JOY is an emotive short film following the struggles of a single Nigerian mother as she raises her young son in inner city London and tries to steer him away from the lure of life of on the streets.

Reece Badziokila and Jade Obsasola
Image credit: Wall of Productions

The emotive new short film depicts the devastating effects a young man’s reckless actions take on his mother.

Reflecting on how the streets often claim young men for themselves, only to spit them out in the form of prison, death and trauma, JOY warns youngsters of the devastating effect their negative life choices can have on those that love them most.

Whilst it’s the young men who are unwillingly inveigled into a life of crime, how does this affect the ones called to care for them? Jolade Obsasola plays the role of the single Nigerian mother struggling to raise her young son (Reece Badziokila) and to protect him from wayward influences. African woman are often depicted as strong, proud, independent and rigid characters, yet in shining a light on the toll taken on those we perceive as strongest, JOY aims to deter youngsters from pursuing this perilous path.

The film’s director, award-winning Sheila Nortley, also an African mother, can relate to the mother’s predicament in JOY, She said: “Many Black mothers relate to the struggle of trying to keep their son whole emotionally, mentally and physically in a world where from nursery they are seen as a threat.”

“My personal experience of being involved in knife crime led to a huge amount of suffering for myself, my family and many people. I’ve witnessed two friends of mine die from stabbing injuries…”

Knife crime is a fear that many Black parents struggle to come to terms with. In 2019 there was a record number of offences involving knives in England and Wales reaching 45,627 in 2019 – the highest on record.
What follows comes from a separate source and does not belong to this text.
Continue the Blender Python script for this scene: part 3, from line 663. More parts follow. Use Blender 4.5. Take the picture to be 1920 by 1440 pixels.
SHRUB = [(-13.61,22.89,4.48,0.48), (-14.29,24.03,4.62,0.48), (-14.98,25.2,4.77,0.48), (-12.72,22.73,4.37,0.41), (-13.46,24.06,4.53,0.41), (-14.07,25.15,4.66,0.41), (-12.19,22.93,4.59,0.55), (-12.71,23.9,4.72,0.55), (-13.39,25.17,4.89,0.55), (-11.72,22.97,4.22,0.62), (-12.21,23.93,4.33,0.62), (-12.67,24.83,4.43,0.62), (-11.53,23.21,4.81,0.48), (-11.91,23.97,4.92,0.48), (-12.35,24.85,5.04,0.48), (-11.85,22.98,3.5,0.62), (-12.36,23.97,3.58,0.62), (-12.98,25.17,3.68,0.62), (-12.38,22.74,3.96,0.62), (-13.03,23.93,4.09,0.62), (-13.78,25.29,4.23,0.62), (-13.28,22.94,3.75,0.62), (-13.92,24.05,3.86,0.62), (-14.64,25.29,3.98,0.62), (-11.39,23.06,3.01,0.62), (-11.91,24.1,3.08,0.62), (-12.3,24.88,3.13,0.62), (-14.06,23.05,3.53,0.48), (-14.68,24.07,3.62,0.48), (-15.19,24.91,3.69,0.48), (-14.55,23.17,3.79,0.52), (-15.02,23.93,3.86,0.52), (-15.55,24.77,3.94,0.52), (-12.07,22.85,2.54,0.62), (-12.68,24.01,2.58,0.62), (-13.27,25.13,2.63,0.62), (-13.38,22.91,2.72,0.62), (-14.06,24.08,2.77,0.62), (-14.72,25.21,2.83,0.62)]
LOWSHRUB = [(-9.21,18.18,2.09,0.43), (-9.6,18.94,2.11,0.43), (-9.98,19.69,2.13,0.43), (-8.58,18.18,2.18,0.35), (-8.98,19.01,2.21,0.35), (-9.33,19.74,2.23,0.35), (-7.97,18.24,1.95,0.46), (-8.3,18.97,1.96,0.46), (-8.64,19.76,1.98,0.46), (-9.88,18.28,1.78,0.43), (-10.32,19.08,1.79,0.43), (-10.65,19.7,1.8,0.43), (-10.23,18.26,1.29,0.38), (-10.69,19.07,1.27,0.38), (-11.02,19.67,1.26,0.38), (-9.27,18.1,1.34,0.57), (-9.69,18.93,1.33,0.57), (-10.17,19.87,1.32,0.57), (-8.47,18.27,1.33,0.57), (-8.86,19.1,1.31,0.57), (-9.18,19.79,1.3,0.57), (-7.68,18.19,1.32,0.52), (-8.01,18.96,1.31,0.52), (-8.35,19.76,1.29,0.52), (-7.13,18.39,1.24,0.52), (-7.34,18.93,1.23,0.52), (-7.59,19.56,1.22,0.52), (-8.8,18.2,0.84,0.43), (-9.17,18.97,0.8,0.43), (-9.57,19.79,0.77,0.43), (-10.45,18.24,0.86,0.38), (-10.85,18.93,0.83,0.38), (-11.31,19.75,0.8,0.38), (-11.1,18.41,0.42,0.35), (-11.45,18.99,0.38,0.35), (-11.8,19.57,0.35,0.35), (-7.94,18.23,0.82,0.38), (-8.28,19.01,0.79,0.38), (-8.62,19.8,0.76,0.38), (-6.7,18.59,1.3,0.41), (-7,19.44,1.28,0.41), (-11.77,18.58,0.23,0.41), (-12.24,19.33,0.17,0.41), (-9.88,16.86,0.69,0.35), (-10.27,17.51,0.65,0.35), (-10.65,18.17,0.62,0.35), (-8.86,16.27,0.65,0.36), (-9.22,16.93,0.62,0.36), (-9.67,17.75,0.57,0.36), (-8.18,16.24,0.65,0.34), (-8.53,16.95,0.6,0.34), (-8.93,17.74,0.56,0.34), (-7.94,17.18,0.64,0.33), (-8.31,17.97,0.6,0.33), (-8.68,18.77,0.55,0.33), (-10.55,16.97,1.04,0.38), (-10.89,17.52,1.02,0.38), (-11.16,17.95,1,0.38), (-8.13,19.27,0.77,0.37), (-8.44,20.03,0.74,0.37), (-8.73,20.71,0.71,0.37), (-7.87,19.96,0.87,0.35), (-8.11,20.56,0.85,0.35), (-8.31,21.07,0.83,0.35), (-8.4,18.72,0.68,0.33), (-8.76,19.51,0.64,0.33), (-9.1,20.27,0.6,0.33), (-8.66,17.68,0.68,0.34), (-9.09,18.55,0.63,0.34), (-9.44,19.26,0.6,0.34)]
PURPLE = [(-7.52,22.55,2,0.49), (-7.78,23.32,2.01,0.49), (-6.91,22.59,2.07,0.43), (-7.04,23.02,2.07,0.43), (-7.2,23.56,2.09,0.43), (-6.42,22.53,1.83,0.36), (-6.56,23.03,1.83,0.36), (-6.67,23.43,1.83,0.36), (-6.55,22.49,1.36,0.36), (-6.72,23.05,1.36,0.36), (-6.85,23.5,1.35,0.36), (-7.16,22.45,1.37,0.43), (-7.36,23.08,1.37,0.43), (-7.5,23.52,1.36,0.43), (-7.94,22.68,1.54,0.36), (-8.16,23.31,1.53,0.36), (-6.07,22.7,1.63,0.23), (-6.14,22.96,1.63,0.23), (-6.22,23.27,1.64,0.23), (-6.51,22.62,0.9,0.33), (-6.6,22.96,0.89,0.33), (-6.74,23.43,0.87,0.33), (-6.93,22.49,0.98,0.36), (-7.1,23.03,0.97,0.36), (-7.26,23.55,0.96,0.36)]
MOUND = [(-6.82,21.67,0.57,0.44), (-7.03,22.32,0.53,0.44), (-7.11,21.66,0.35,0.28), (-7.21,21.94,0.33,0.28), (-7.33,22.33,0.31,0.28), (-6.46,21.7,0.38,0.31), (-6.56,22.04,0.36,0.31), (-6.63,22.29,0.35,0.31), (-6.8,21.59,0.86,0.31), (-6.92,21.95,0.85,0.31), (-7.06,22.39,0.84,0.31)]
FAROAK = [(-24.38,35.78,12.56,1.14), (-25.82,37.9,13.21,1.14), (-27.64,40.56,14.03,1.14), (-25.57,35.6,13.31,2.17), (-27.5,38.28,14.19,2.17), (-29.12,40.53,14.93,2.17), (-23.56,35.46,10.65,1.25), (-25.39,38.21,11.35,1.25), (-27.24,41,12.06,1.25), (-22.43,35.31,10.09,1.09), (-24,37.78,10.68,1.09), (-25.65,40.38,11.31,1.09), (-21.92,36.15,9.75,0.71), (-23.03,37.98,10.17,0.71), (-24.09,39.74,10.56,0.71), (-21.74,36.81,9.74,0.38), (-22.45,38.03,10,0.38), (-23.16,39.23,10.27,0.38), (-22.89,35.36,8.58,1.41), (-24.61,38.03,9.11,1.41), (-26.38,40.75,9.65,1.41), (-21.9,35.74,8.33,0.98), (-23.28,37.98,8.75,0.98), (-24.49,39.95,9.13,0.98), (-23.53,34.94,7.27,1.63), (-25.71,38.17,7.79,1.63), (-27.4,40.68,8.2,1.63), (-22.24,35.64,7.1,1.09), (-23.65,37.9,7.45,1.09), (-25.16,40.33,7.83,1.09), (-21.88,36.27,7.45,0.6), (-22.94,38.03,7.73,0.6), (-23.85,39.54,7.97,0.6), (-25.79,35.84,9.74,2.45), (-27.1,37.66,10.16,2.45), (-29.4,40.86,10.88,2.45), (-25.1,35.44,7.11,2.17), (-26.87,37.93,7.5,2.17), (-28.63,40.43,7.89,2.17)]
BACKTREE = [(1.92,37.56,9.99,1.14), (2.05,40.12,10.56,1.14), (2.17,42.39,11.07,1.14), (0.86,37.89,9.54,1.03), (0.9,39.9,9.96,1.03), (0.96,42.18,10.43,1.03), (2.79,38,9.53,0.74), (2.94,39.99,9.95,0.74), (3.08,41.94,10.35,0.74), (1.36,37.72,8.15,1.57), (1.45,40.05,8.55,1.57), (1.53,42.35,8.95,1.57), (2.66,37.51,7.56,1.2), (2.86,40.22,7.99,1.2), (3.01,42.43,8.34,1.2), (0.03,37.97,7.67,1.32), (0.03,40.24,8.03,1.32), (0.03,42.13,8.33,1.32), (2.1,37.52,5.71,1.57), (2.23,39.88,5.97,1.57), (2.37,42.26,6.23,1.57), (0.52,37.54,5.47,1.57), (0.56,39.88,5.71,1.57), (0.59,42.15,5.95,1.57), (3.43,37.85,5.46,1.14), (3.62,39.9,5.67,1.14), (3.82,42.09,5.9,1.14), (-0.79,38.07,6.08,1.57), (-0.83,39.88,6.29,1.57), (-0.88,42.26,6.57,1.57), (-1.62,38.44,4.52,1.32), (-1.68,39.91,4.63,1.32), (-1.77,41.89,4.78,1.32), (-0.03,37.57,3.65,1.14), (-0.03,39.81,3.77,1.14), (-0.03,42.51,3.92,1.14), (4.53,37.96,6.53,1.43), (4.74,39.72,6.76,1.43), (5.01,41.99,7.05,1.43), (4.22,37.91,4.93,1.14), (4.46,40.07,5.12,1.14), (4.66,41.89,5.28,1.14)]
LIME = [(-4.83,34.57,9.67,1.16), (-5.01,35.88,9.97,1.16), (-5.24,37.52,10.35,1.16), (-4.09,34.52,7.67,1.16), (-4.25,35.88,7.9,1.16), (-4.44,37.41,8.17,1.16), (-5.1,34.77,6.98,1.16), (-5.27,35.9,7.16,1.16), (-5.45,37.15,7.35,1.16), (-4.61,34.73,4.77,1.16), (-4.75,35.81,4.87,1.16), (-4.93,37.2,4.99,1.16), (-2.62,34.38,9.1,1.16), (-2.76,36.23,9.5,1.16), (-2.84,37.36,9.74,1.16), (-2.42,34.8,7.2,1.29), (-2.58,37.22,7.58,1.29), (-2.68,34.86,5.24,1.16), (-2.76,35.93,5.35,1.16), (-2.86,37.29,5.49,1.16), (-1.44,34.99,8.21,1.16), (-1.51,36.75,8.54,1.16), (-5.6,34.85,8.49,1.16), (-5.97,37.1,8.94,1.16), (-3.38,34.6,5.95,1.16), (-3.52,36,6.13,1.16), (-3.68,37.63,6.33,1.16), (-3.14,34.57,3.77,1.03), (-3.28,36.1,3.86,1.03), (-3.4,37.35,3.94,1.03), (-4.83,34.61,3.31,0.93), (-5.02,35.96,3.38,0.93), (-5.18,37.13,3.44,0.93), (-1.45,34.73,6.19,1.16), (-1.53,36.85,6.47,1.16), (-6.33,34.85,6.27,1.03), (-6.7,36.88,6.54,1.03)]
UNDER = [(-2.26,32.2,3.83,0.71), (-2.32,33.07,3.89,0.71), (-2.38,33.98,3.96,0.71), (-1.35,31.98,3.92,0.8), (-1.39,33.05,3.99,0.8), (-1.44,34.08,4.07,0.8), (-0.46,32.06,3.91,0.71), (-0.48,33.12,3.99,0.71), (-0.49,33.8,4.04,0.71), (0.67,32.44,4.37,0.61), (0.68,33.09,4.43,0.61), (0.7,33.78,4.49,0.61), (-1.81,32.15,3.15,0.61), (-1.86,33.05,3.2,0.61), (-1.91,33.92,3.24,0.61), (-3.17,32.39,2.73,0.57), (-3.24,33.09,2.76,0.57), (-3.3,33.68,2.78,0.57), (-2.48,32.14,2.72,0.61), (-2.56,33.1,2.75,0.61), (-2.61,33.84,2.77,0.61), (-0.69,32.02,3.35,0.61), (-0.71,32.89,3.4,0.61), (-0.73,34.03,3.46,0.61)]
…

The inspiration for JOY was part inspired by the experiences of some young men who have been through Key4Life, a charity which rehabilitates young men in prison or who are at risk of going to prison, and children caught up in knife crime. Former offender, Renardo Henry aka Creepa, who is now an emerging rap artist, and who runs music workshops and is a caseworker for Key4Life’s rehabilitation programmes is one example of this.

Joy
Image credit: Wall of Productions

Creepa, said: “My personal experience of being involved in knife crime led to a huge amount of suffering for myself, my family and many people. I’ve witnessed two friends of mine die from stabbing injuries, and that made me leave that life behind and come to Key4Life, who helped me turn my life around. I truly hope JOY will provide a powerful deterrent to any youngsters tempted by the trappings of the destructive path of knife crime.”

Key4Life is presenting JOY to schools in London and Bristol this October and November and we can only hope that viewing this inspiring film, many more young people will heed the powerful message it is sharing.

JOY was written and produced by Percelle Ascott and Igor Mongulu, directed by Sheila Nortley and executive produced by Joivan Wade.


JOY is available to stream via Million Youth Media on YouTube.